▸ Required work: Lines holding the string "scene" are the ones to copy; find them all in the data.

━━━ Dataset section

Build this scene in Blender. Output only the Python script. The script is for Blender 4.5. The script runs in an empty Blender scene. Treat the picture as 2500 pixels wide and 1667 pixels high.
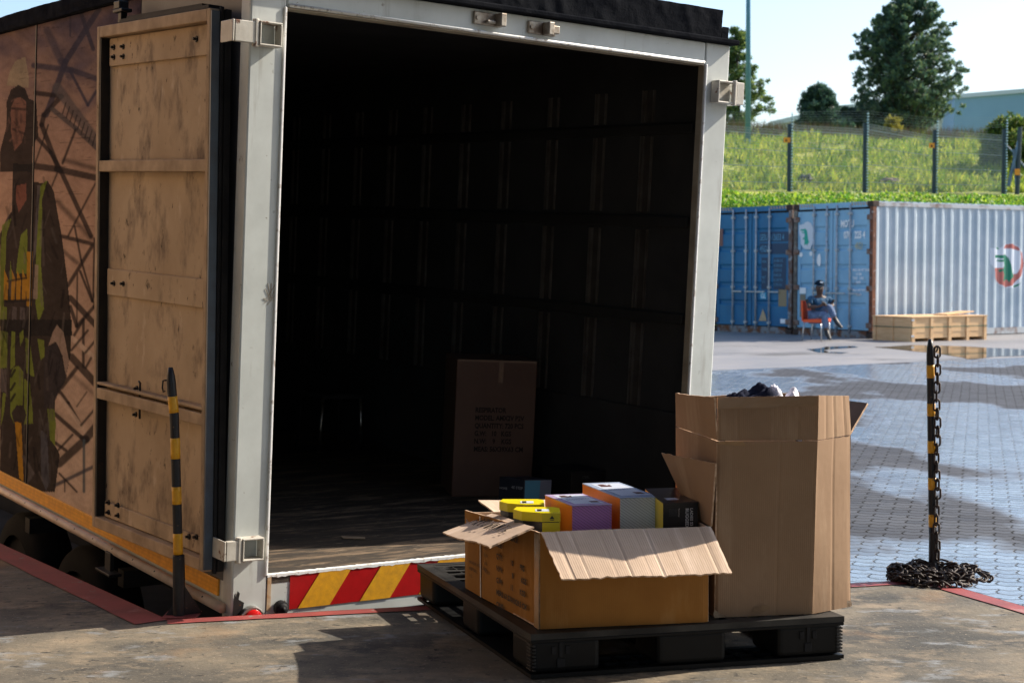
import bpy, bmesh, math, random
import numpy as np
from mathutils import Vector, Matrix, noise
random.seed(7); np.random.seed(7)
R = math.radians
scn = bpy.context.scene; C = scn.collection

# ---------------------------------------------------------------- camera, sky, sun, exposure
FPX = 3734.0; PITCH = math.atan(183/FPX); CAMH = 1.38
cam_d = bpy.data.cameras.new("camera"); cam = bpy.data.objects.new("camera", cam_d); C.objects.link(cam)
cam.location = (0, 0, CAMH); cam.rotation_euler = (R(90)-PITCH, 0, 0)
cam_d.sensor_width = 36; cam_d.lens = FPX/2500*36; cam_d.clip_end = 2000
cam_d.dof.use_dof = True; cam_d.dof.focus_distance = 6.0; cam_d.dof.aperture_fstop = 6.3
scn.camera = cam
SUN_AZ, SUN_EL = 21.5, 35.0
world = bpy.data.worlds.new("World"); scn.world = world; world.use_nodes = True
wn = world.node_tree; bg = wn.nodes["Background"]
sky = wn.nodes.new("ShaderNodeTexSky"); sky.sky_type = 'NISHITA'; sky.sun_disc = False
sky.sun_elevation = R(SUN_EL); sky.sun_rotation = R(90-SUN_AZ); sky.dust_density = 1.6; sky.air_density = 1.0; sky.ozone_density = 2.2
wn.links.new(sky.outputs[0], bg.inputs[0]); bg.inputs[1].default_value = 0.14
sl = bpy.data.lights.new("sun", 'SUN'); sl.energy = 5.0; sl.angle = R(0.6); sl.color = (1, .89, .74)
sun = bpy.data.objects.new("sun", sl); C.objects.link(sun)
SD = Vector((math.cos(R(SUN_AZ))*math.cos(R(SUN_EL)), math.sin(R(SUN_AZ))*math.cos(R(SUN_EL)), math.sin(R(SUN_EL))))
sun.rotation_euler = SD.to_track_quat('Z', 'Y').to_euler(); sun.location = (20, 10, 20)
scn.view_settings.view_transform = 'Standard'; scn.view_settings.look = 'None'
scn.view_settings.exposure = 0.80; scn.view_settings.gamma = 1

# ---------------------------------------------------------------- measuring helpers
CP, SP = math.cos(PITCH), math.sin(PITCH)
def ray(u, v):
    x = (u-1250)/FPX; z = (833.5-v)/FPX
    return Vector((x, CP+z*SP, z*CP-SP))
EYE = Vector((0, 0, CAMH))
def gz(u, v, z=0.0):
    r = ray(u, v); return EYE+r*((z-CAMH)/r.z)
def aty(u, v, y):
    r = ray(u, v); return EYE+r*(y/r.y)
def rotm(a, b, c):
    return (Matrix.Rotation(a, 4, 'Z') @ Matrix.Rotation(b, 4, 'X') @ Matrix.Rotation(c, 4, 'Y'))
TM = Matrix.Translation((-1.1018, 5.99, 0.1482)) @ rotm(0.6162, 0.0430, 0.0248)
TMI = TM.inverted()
def onlocal(u, v, M, ax, val):
    Mi = M.inverted(); o = Mi @ EYE; r = Mi.to_3x3() @ ray(u, v)
    return o+r*((val-o[ax])/r[ax])
def trk(u, v, ax, val): return onlocal(u, v, TM, ax, val)
def projn(P, M=None):
    P = np.asarray(P, float)
    if M is not None:
        Mn = np.array(M); P = P @ Mn[:3, :3].T+Mn[:3, 3]
    P = P-np.array([0, 0, CAMH]); y = P[:, 1]*CP-P[:, 2]*SP; z = P[:, 2]*CP+P[:, 1]*SP
    return 1250+FPX*P[:, 0]/y, 833.5-FPX*z/y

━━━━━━

▸ Answer to the task:
Build this scene in Blender. Output only the Python script. The script is for Blender 4.5. The script runs in an empty Blender scene. Treat the picture as 2500 pixels wide and 1667 pixels high.
scn = bpy.context.scene; C = scn.collection